I share how this week’s training left me questioning myself. During a workout of 600-meter repeats, I found myself constantly fighting the pace. I knew I was capable of running it, but instead of settling into a rhythm, I kept starting too slow, speeding up, and feeling like every repetition was the first time I’d ever run that pace. The frustration wasn’t because I couldn’t do it—it was because I thought it should feel easier by now.
That experience made me realize how often we confuse discomfort with failure.
We tend to believe that once we’ve reached a new level, it should always feel natural. But growth rarely works that way. Sometimes our bodies have adapted before our minds have. Sometimes our fitness is ahead of our confidence, and we mistake unfamiliarity for regression.
I also talk about feeling flat since my recent 5K race. Not injured. Not exhausted. Just missing that spark. It’s easy to compare today’s feelings with how fresh I felt a month ago and convince myself that something is wrong. But my coach reminded me that we’re not trying to peak right now. The purpose of training isn’t to feel amazing every day—it’s to build toward something bigger. Carrying high mileage means I’m supposed to feel a little heavy. That’s part of the process.
This led me to reflect on how social media often gives us a distorted picture of progress. We see highlight reels of breakthrough workouts and personal bests, but real improvement is usually much quieter. It’s built through ordinary days stacked together over weeks and months. Most of training isn’t exciting. It’s simply showing up, doing the work, recovering, and repeating.
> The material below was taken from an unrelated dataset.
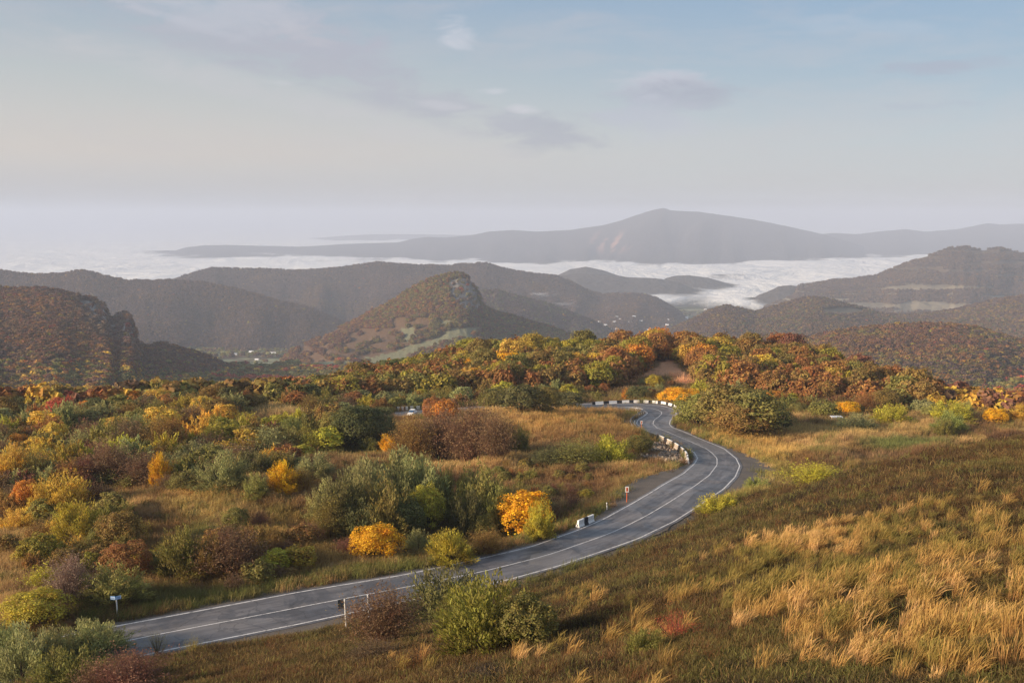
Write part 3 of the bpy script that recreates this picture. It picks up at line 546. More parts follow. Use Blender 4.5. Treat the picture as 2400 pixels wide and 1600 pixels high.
# ------------------------------------------------------------------ plant shapes (unit crowns: 1 wide, 1 high, base at z = 0)
def quads(c, a, b):
    V = np.stack([c - a - b, c + a - b, c + a + b, c - a + b], 1).reshape(-1, 3)
    return V, np.arange(len(V)).reshape(-1, 4)
def rdir(r, n):
    d = r.normal(size=(n, 3)); return d / np.linalg.norm(d, axis=1)[:, None]
def nrm(v): return v / (np.linalg.norm(v, axis=-1, keepdims=True) + 1e-9)
def leaves_round(seed, n, ls, lobes=16, zlo=.1, flat=1.0, egg=1.0):
    r = np.random.default_rng(seed); c = []
    for k in range(lobes):
        for _ in range(40):
            ph = r.uniform(0, 6.283); q = r.uniform(0, 1) ** .6; hh = r.uniform(zlo + .08, .86)
            rad = .36 * math.sqrt(max(0.02, 1 - ((hh - .42) / .52) ** 2)) * egg
            p_ = np.array([math.cos(ph) * q * rad, math.sin(ph) * q * rad, hh]); s_ = r.uniform(.09, .17) * (1.0 if lobes < 26 else .78)
            if all(np.linalg.norm(p_ - o_[0]) > .6 * (s_ + o_[1]) for o_ in c): break
        c.append((p_, s_))
    cc = np.array([o_[0] for o_ in c]); ss = np.array([o_[1] for o_ in c]); w = ss ** 2 / (ss ** 2).sum()
    i = r.choice(len(c), n, p=w); d = rdir(r, n); d[:, 2] = np.where(r.random(n) < .7, np.abs(d[:, 2]), d[:, 2]); rr = r.uniform(.62, 1.12, n) ** .8
    P = cc[i] + d * (ss[i] * rr)[:, None] * np.array([1, 1, .85 * flat]); P[:, 2] = np.maximum(P[:, 2], .015)
    env = r.random(n) < .42; de = rdir(r, n); de[:, 2] = np.where(r.random(n) < .75, np.abs(de[:, 2]), de[:, 2]); bump = .86 + .22 * np.sin(de[:, 0] * 5 + seed) * np.sin(de[:, 1] * 6 + seed * 2) + r.normal(0, .05, n)
    zc_ = .36 + zlo * .5; Pe = np.stack([de[:, 0] * .47, de[:, 1] * .47, de[:, 2] * (.94 - zc_)], 1) * bump[:, None] + np.array([0, 0, zc_]); Pe[:, 2] = np.maximum(Pe[:, 2], .015 + zlo * .5)
    P = np.where(env[:, None], Pe, P); d = np.where(env[:, None], de, d)
    nn = nrm(d + rdir(r, n) * .75); a = nrm(np.cross(nn, rdir(r, n))); b = np.cross(nn, a); s_ = ls * r.uniform(.6, 1.35, n)[:, None]
    V, Fc = quads(P, a * s_, b * s_ * .62); rnd = np.repeat(np.clip(r.random(n) * .7 + (r.random(len(c)) * .45)[i] - .05, 0, 1), 4)
    return V, Fc, rnd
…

Another lesson from this week was recognizing my tendency to overanalyze every workout. Looking at splits, pace, and every detail can become another form of anxiety rather than a tool for improvement. My coach reminded me that professional athletes don’t spend all day searching for certainty. They trust their training, live their lives, and return the next day ready to work again. That’s the mindset I’m striving for—not obsession, but commitment.
Finally, I encourage listeners to think about this beyond running. Whether you’re building a career, strengthening relationships, improving your health, or chasing a personal dream, meaningful progress often feels slow and ordinary while you’re living it. Confidence doesn’t always come before success. More often, confidence grows by looking back and realizing how many difficult days you kept showing up for.
The episode closes with a simple reminder: don’t confuse unfamiliar with impossible. Sometimes growth feels awkward because you’re living at a level you’ve never lived before. Instead of asking, “Why doesn’t this feel easier?” ask, “What does today require of me?” Trust the pattern, keep showing up, and remember that extraordinary results are almost always built through ordinary, consistent days.